История всемирной литературы в девяти томах: том четвертый | страница 64



Тесно связанный с культурой и идеологической борьбой своего времени, Галилео Галилей не остался в стороне от процессов, происходивших в итальянской литературе Сеиченто. Великий итальянский естествоиспытатель XVII в. был артистом в понимании эпохи Возрождения, которая еще не отчуждала искусство от физического труда. Галилей шел к своим грандиозным физико — математическим обобщениям от техники, от ремесла, от приборов, изготовленных его собственными руками в мастерской, где он работал в тесном сотрудничестве с мастеровыми, механиками, инженерами, и это, по — видимому, больше всего объясняет не только подлинный демократизм произведений Галилея, но и то, что он не утратил еще типично ренессансного представления об абсолютной гармонии истины и красоты. Именно оно больше всего отличало автора «Диалога о двух главнейших системах мира» как от последующих поколений «чистых математиков», так и от современных ему поэтов итальянского барокко.

Однако, будучи весьма близок к деятелям Возрождения, Галилей отнюдь не являлся человеком Ренессанса. Его научно — эстетическому миропониманию свойствен тот esprit géometrique, который был присущ как искусству западноевропейского классицизма, так и механистической философии XVII–XVIII вв. В отличие не только от гедонистических поэтов аристократического барокко, но и от сенсуалистических мыслителей Возрождения, Галилей, минуя чувственную сторону действительности, сосредоточил все свое внимание на ее так называемых первичных качествах, ибо, как утверждал он сам в своих памфлетно — полемических «Пробирных весах», «если бы мы устранили уши, языки, носы, то остались бы только фигуры, числа, движения, но не запахи, вкусы и звуки, которые, по моему мнению, вне живого существа являются не чем иным, как пустыми именами».

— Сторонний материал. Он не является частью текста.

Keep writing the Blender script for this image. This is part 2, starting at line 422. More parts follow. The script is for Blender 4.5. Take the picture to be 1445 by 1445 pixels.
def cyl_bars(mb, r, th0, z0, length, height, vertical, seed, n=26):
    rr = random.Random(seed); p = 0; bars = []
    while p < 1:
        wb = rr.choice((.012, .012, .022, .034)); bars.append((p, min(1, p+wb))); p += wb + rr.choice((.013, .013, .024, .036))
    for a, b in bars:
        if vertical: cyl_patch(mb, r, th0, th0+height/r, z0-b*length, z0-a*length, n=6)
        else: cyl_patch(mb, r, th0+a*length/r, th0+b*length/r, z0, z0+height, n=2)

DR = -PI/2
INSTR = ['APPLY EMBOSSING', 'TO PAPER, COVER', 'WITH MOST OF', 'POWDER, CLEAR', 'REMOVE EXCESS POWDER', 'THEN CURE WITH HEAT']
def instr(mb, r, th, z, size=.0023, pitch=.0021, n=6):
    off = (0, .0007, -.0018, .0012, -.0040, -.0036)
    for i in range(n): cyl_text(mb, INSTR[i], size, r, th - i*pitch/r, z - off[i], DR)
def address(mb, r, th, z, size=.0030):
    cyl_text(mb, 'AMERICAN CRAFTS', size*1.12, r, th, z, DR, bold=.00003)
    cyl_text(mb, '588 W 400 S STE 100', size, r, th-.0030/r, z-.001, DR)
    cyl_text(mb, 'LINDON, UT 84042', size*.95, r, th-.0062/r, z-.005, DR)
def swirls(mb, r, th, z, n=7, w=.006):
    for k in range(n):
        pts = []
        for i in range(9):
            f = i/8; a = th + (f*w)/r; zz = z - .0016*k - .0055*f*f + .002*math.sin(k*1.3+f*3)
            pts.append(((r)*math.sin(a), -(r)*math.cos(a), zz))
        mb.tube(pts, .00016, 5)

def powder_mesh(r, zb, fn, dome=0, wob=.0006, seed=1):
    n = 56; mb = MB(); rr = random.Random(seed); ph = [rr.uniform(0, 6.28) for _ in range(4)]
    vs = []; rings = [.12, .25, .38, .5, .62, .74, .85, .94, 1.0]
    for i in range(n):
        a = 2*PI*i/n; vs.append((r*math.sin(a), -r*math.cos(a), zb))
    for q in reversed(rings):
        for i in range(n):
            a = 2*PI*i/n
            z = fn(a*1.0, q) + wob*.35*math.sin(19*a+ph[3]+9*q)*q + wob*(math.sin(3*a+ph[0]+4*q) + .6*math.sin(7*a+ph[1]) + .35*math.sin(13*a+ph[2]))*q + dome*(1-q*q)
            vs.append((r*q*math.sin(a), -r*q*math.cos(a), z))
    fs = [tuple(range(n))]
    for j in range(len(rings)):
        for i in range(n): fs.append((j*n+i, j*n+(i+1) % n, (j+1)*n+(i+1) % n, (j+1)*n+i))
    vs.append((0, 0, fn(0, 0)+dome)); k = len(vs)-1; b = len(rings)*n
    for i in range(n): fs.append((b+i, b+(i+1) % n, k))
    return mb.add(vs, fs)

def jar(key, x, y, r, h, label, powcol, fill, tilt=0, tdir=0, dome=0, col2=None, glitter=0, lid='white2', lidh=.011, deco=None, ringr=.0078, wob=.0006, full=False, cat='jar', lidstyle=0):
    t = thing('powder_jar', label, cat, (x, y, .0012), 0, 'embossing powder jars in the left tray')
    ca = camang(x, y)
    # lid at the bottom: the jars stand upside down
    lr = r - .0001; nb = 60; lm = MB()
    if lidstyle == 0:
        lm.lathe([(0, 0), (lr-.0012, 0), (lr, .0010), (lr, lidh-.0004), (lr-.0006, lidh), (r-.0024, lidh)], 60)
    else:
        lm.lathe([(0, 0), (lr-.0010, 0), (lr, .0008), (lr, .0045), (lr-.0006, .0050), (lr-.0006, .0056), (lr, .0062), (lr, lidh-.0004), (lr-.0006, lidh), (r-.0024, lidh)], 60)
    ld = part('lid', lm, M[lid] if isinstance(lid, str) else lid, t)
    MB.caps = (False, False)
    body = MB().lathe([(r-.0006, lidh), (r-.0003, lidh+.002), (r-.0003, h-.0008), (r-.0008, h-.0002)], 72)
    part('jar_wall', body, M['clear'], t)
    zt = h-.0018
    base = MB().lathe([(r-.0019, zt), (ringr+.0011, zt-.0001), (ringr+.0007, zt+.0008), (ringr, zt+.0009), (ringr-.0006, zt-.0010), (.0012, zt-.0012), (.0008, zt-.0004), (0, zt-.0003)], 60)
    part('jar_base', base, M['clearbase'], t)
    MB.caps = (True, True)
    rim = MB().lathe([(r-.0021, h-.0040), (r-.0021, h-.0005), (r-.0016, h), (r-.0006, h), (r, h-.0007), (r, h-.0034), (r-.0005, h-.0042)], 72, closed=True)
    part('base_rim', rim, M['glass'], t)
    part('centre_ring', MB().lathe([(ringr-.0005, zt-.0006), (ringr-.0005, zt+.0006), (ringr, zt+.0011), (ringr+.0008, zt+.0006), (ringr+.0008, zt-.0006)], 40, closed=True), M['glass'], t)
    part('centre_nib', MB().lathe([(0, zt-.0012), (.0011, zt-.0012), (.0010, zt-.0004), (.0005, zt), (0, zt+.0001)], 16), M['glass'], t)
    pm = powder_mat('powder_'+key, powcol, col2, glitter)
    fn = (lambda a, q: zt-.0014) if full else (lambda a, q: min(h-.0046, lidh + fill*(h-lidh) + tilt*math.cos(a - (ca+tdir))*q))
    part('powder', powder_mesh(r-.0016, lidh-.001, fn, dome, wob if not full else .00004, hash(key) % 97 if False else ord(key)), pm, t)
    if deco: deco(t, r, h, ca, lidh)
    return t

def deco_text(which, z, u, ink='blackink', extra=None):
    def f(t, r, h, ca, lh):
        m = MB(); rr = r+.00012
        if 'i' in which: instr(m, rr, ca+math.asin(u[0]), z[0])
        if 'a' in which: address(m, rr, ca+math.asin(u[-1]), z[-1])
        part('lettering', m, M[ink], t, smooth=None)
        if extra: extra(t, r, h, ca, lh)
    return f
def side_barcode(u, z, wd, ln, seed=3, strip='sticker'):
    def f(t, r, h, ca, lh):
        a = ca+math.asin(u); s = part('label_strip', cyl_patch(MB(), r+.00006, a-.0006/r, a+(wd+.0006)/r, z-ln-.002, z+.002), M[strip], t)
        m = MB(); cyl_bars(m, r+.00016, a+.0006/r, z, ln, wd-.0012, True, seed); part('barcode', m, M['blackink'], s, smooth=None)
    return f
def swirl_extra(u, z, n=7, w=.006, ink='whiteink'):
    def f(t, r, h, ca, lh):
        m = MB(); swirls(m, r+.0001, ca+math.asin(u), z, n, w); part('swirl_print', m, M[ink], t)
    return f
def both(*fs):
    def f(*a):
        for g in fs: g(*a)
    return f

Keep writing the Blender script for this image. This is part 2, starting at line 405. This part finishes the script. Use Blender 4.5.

Но, отвергая барочную чувственность, Галилей не принимал и барочной относительности истины. Для Галилея в высшей степени характерно типично классицистское стремление отождествить художественность, т. е. Эстетическую правду, «псевдоподобие» с однозначной, «математической» необходимостью художественного средства выражения — литературного языка, композиции, поэтического приема и т. д. Его эстетический вкус в равной мере возмущали и «смутные образы» Торквато Тассо и «напыщенные слова» современных ему маринистов. Он противопоставлял им свою классическую манеру излагать мысль «с помощью самых простых и подходящих слов», не прибегая ни к гиперболам, ни к метафорам, ни к кончетти.